【感想】「高橋節郎館」(豊田市美術館)のご紹介!

豊田市美術館に併設されている「高橋節郎館」のご紹介をしておきます。1984年に豊田市で開催された展覧会がきっかけとなり、漆芸家の高橋節郎(たかはしせつろう)氏から多数の作品が豊田市に寄贈されました。それを受けて、1995年に豊田市美術館の隣に「高橋節郎館」が開館し、高橋節郎の作品を展示するとともに、漆文化の普及を目的に活動を展開しています。

高橋節郎館

 

高橋節郎館には、漆を使った屏風やパネル、立体、版画、墨彩画、クラフトなど、多様な漆作品が展示されています。その豪華で厳かな雰囲気の作品群はとても神秘的で、こんな世界観を持った作品があったんだと驚きました。

 

展示室に入って最初に眼に飛び込んできた、古代の埴輪や鳥などが描かれた作品《夢・縄文の星座》を観た瞬間、心をガシッと掴まれてしまいました。
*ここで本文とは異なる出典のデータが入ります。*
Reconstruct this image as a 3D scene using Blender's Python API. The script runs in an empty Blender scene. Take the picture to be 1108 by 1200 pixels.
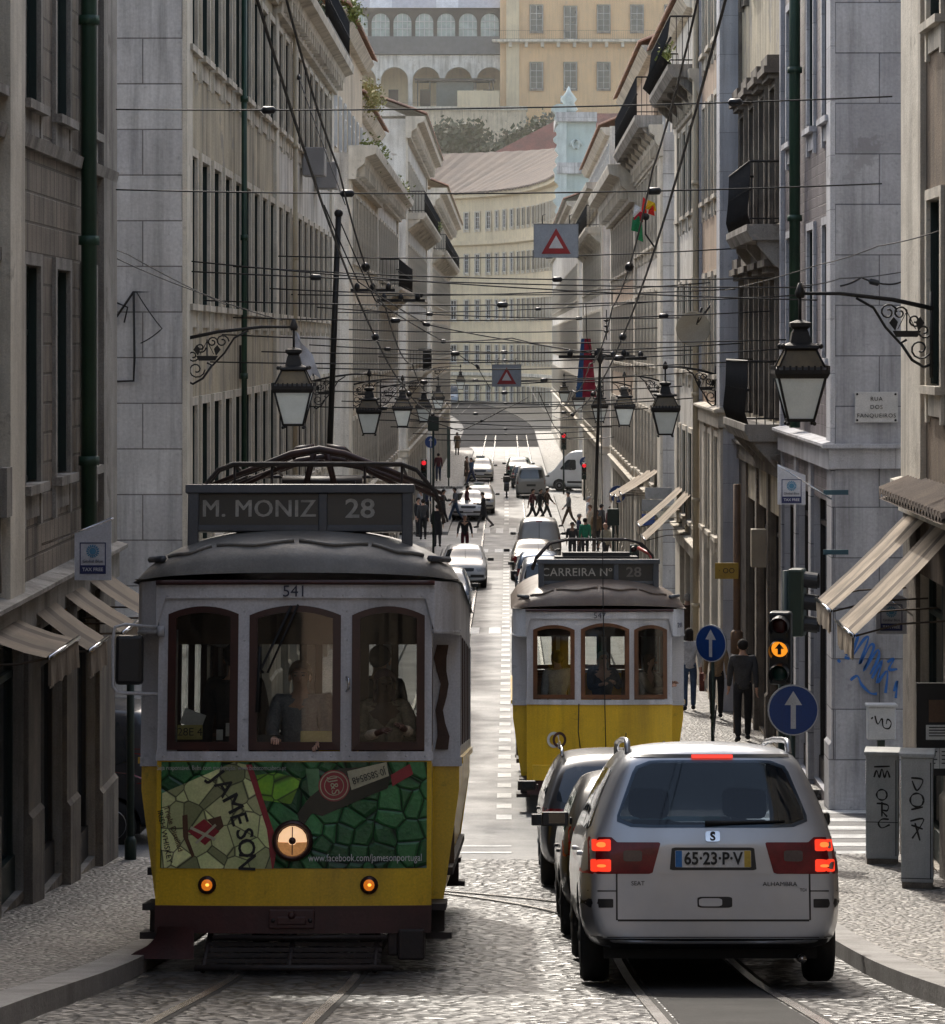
import bpy, bmesh, math, random
from mathutils import Vector, Matrix, geometry
from mathutils.bvhtree import BVHTree
random.seed(7)
R = math.radians
sc = bpy.context.scene
COL = sc.collection
F, X0, Y0, ZC = 3600.0, 595.0, 400.0, 9.0     # focal length in pixels, vanishing point, eye height

# ---------------------------------------------------------------- terrain profile of the street
HP = [(-80, -8.0), (0, 1.12), (10, 2.70), (17.4, 3.86), (23, 4.74), (29, 5.50), (36, 6.20), (42, 6.68), (50, 7.15), (60, 7.6),
      (75, 8.1), (100, 8.6), (130, 8.9), (200, 9.0), (262,9.0), (330,8.75), (400,8.15), (900,8.15)]
def gz(d):
    """street level (world z) at distance d; monotone cubic through the survey points"""
    n = len(HP)
    if d <= HP[0][0]: return ZC - HP[0][1]
    for i in range(n-1):
        x0, y0 = HP[i]; x1, y1 = HP[i+1]
        if d <= x1:
            s = (y1-y0)/(x1-x0)
            sm = (y0-HP[i-1][1])/(x0-HP[i-1][0]) if i > 0 else s
            sp = (HP[i+2][1]-y1)/(HP[i+2][0]-x1) if i+2 < n else s
            m0 = 0 if sm*s <= 0 else 2*sm*s/(sm+s); m1 = 0 if s*sp <= 0 else 2*s*sp/(s+sp)
            t = (d-x0)/(x1-x0); h = x1-x0
            v = (2*t**3-3*t**2+1)*y0+(t**3-2*t**2+t)*h*m0+(-2*t**3+3*t**2)*y1+(t**3-t**2)*h*m1
            return ZC - v
    return ZC - HP[-1][1]
def at(x, y, d):
    return Vector(((x-X0)/F*d, d, ZC-(y-Y0)/F*d))

# ---------------------------------------------------------------- mesh builder
class MB:
    def __init__(s): s.v=[]; s.f=[]; s.m=[]; s.s=[]
    def add(s, vs, fs, mi=0, smooth=False, xf=None):
        b=len(s.v)
        s.v += [tuple(xf @ Vector(p)) if xf is not None else tuple(p) for p in vs]
        for f in fs:
            s.f.append(tuple(b+i for i in f)); s.m.append(mi); s.s.append(smooth)
        return s
    def box(s, x0,x1,y0,y1,z0,z1, mi=0, xf=None):
        vs=[(x0,y0,z0),(x1,y0,z0),(x1,y1,z0),(x0,y1,z0),(x0,y0,z1),(x1,y0,z1),(x1,y1,z1),(x0,y1,z1)]
        return s.add(vs,[(0,3,2,1),(4,5,6,7),(0,1,5,4),(1,2,6,5),(2,3,7,6),(3,0,4,7)],mi,False,xf)
    def quad(s,a,b,c,d,mi=0): return s.add([a,b,c,d],[(0,1,2,3)],mi)
    def tube(s, pts, r, n=6, mi=0, smooth=True, xf=None, closed=False):
        pts=[Vector(p) for p in pts]; k=len(pts)
        rs=r if isinstance(r,(list,tuple)) else [r]*k
        vs=[]; fs=[]; up=None
        for i,p in enumerate(pts):
            if closed: t=(pts[(i+1)%k]-pts[i-1])
            else: t=(pts[min(i+1,k-1)]-pts[max(i-1,0)])
            t.normalize()
            if up is None:
                up=Vector((0,0,1)) if abs(t.z)<.9 else Vector((1,0,0))
            a=t.cross(up)
            if a.length<1e-4: a=t.cross(Vector((0,1,0)))
            a.normalize(); b=a.cross(t); b.normalize(); up=b
            for j in range(n):
                w=2*math.pi*j/n
                vs.append(p+(a*math.cos(w)+b*math.sin(w))*rs[i])
        for i in range(k if closed else k-1):
            i2=(i+1)%k
            for j in range(n):
                fs.append((i*n+j,i*n+(j+1)%n,i2*n+(j+1)%n,i2*n+j))
        if not closed:
            fs.append(tuple(range(n-1,-1,-1))); fs.append(tuple((k-1)*n+j for j in range(n)))
        return s.add(vs,fs,mi,smooth,xf)
    def lathe(s, prof, n=16, c=(0,0,0), mi=0, smooth=True, xf=None, axis='z', a0=0.0, square=False):
        vs=[]; fs=[]
        for (r,z) in prof:
            for j in range(n):
                w=2*math.pi*j/n+a0; x=r*math.cos(w); y=r*math.sin(w)
                if axis=='z': p=(c[0]+x,c[1]+y,c[2]+z)
                elif axis=='y': p=(c[0]+x,c[1]+z,c[2]+y)
                else: p=(c[0]+z,c[1]+x,c[2]+y)
                vs.append(p)
        k=len(prof)
        for i in range(k-1):
            for j in range(n): fs.append((i*n+j,i*n+(j+1)%n,(i+1)*n+(j+1)%n,(i+1)*n+j))
        fs.append(tuple(range(n-1,-1,-1))); fs.append(tuple((k-1)*n+j for j in range(n)))
        return s.add(vs,fs,mi,smooth,xf)
    def prism(s, poly, a, b, axis='y', mi=0, xf=None):
        """extrude a 2-D polygon along an axis: 'y' -> poly in (x,z); 'x' -> poly in (y,z); 'z' -> poly in (x,y)"""
        def q(p,t): return (p[0],t,p[1]) if axis=='y' else ((t,p[0],p[1]) if axis=='x' else (p[0],p[1],t))
        n=len(poly); vs=[q(p,a) for p in poly]+[q(p,b) for p in poly]
        fs=[tuple(range(n)),tuple(range(2*n-1,n-1,-1))]+[(i,(i+1)%n,n+(i+1)%n,n+i) for i in range(n)]
        return s.add(vs,fs,mi,False,xf)
    def ball(s, c, r, n=10, m=7, mi=0, xf=None):
        rx,ry,rz = r if isinstance(r,(list,tuple)) else (r,r,r)
        vs=[(c[0],c[1],c[2]+rz)]; fs=[]
        for i in range(1,m):
            t=math.pi*i/m
            for j in range(n):
                w=2*math.pi*j/n
                vs.append((c[0]+rx*math.sin(t)*math.cos(w),c[1]+ry*math.sin(t)*math.sin(w),c[2]+rz*math.cos(t)))
        vs.append((c[0],c[1],c[2]-rz)); L=len(vs)-1
        for j in range(n):
            fs.append((0,1+j,1+(j+1)%n)); fs.append((L,L-n+(j+1)%n,L-n+j))
        for i in range(m-2):
            for j in range(n):
                a=1+i*n
                fs.append((a+j,a+n+j,a+n+(j+1)%n,a+(j+1)%n))
        return s.add(vs,fs,mi,True,xf)
    def mesh(s, name, mats, origin=(0,0,0)):
        me=bpy.data.meshes.new(name)
        o=Vector(origin)
        me.from_pydata([tuple(Vector(p)-o) for p in s.v],[],s.f)
        me.polygons.foreach_set('material_index',s.m); me.polygons.foreach_set('use_smooth',s.s)
        for m in (mats if isinstance(mats,(list,tuple)) else [mats]): me.materials.append(m)
        bm=bmesh.new(); bm.from_mesh(me); bmesh.ops.recalc_face_normals(bm,faces=bm.faces); bm.to_mesh(me); bm.free()
        me.update()
        return me
    def build(s, name, mats, parent=None, loc=(0,0,0), origin=(0,0,0), bevel=0):
        o=link(name,s.mesh(name,mats,origin),parent,loc)
        if bevel: bev(o,bevel)
        return o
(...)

この作品は、箔押(はくおし)と呼ばれる技法を用いて制作された作品で、漆面に金箔や銀箔、プラチナ箔を貼り付けています。

 

室町時代頃に中国から日本に伝わり、日本では沈金と呼ばれる技法を元にした、高橋が鎗金(そうきん)と呼ぶ技法で制作された作品もとても幻想的で、観ていると異世界に引き込まれそうな気分になってしまいます。

 

さらに、木の上から木屎漆(こくそうるし)で肉付けをしていく木心乾漆(もくしんかんしつ)と呼ばれる技法で制作された立体作品も、その黒い光沢と絶妙な造形が調和していて見事な出来栄えでした。

 

他にも、色漆で図を描き、金銀粉を蒔いてから上塗りし研ぎ出す、色研出蒔絵(いろだしまきえ)と呼ばれる技法で制作された作品や、色錆絵(いろさびえ)と呼ばれる技法で制作された作品など、さまざまに工夫された作品が展示されていました。豊田市美術館へ行かれた際には、是非とも足を運んでいただきたいですね。